Opinion
No. 18688
June 30, 1989
Appeal from Fourth Judicial District Court, Elko County; Joseph O. McDaniel, Judge.
Frederick B. Lee, Public Defender, Elko County, for Appellant.
Brian McKay, Attorney General, Carson City; Mark D. Torvinen, District Attorney and John S. McGimsey, Deputy, Elko County, for Respondent.
OPINION
On November 1, 1986, undercover agent Jack Davis of the Nevada Division of Investigations purchased marijuana from appellant Michael Hale. The police subsequently arrested Hale and charged him with sale of a controlled substance. At trial, the district court admitted hearsay evidence of Hale's predisposition to sell drugs. Hale objected on relevancy grounds, contending that predisposition evidence was irrelevant because he had not raised the affirmative defense of entrapment. The district court held that the evidence was admissible under Shrader v. State, 101 Nev. 499, 706 P.2d 834 (1985).
Hale also contends that the district court erred when it overruled his hearsay objection. Because Hale's first contention is dispositive of the entire matter, we do not need to reach this issue.
The jury found Hale guilty of sale of a controlled substance, and the district court sentenced Hale to four years imprisonment, which it suspended, and placed Hale on probation for a term not to exceed three years.
Hale now contends that the district court erred by admitting predisposition evidence. Specifically, Hale contends that the district court mistakenly relied upon Shrader. We agree.
The district judge perceived that our holding in Shrader required the State to present predisposition evidence whenever the police utilize an undercover agent. In Shrader, we were concerned with the indiscriminate encouragement of crime by the police. Shrader was led astray by an overzealous police informant who had no reason to believe that Shrader was predisposed to sell marijuana. Id. at 502, 706 P.2d at 836. To prevent the police from ensnaring the innocent, we created a prophylactic rule: if the police wish to use undercover agents to ferret out crime, they must have particularized suspicion that the person targeted is predisposed to commit the crime. Id. at 501, 502, 706 P.2d at 836. Thus, in Shrader we were not confronted with the question of under what circumstances a trial court should admit evidence of predisposition. We did not intend to say in Shrader that the admissibility of this type of highly prejudicial evidence is governed by the tactics the police choose to use in uncovering crime. The admissibility of such evidence should be determined by the principles of relevancy. Evidence of a defendant's predisposition is relevant only after a defendant in some way raises the affirmative defense of entrapment. If a criminal defendant chooses not to raise the affirmative defense of entrapment, evidence of predisposition is irrelevant and inadmissible. Townsend v. State, 418 N.E.2d 554 (Ind.App. 1981), cert. denied, 455 U.S. 992 (1982); State v. Amodei, 563 P.2d 440 (Kan. 1977). Moreover, we cannot say without reservation that the verdict would have been the same absent evidence which the district court termed "very detrimental."

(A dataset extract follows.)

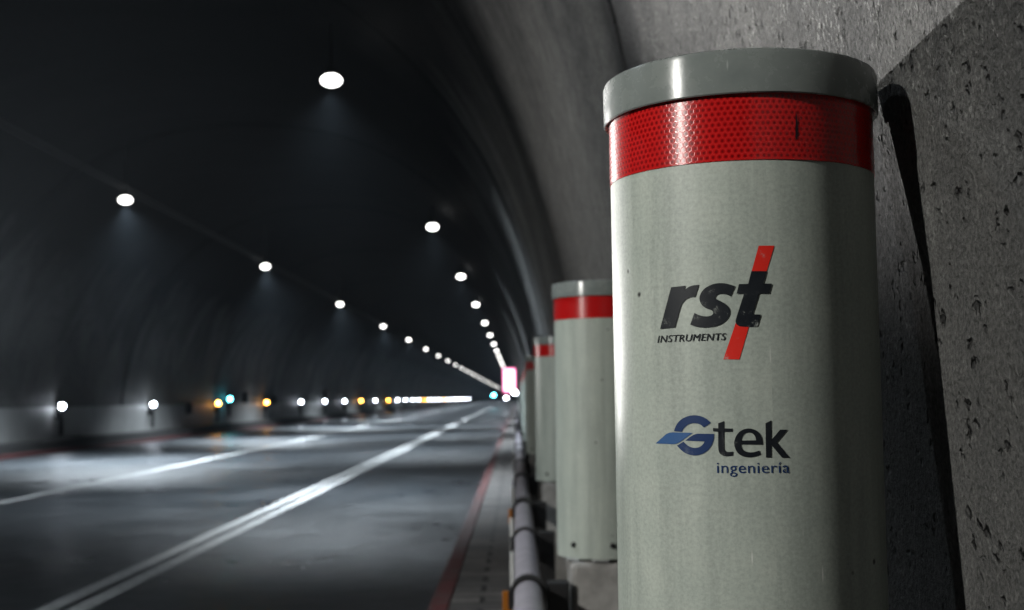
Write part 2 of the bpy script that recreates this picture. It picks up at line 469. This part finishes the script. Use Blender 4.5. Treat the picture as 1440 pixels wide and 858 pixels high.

However, to be entitled to a jury instruction on entrapment, a defendant must indicate in some fashion that he intends to use this defense in time for the State to present rebuttal evidence. Townsend v. State, 418 N.E.2d 554 (Ind.App. 1981), cert. denied, 455 U.S. 992 (1982).
Accordingly, we conclude that the judgment of conviction must be reversed and remanded for a new trial.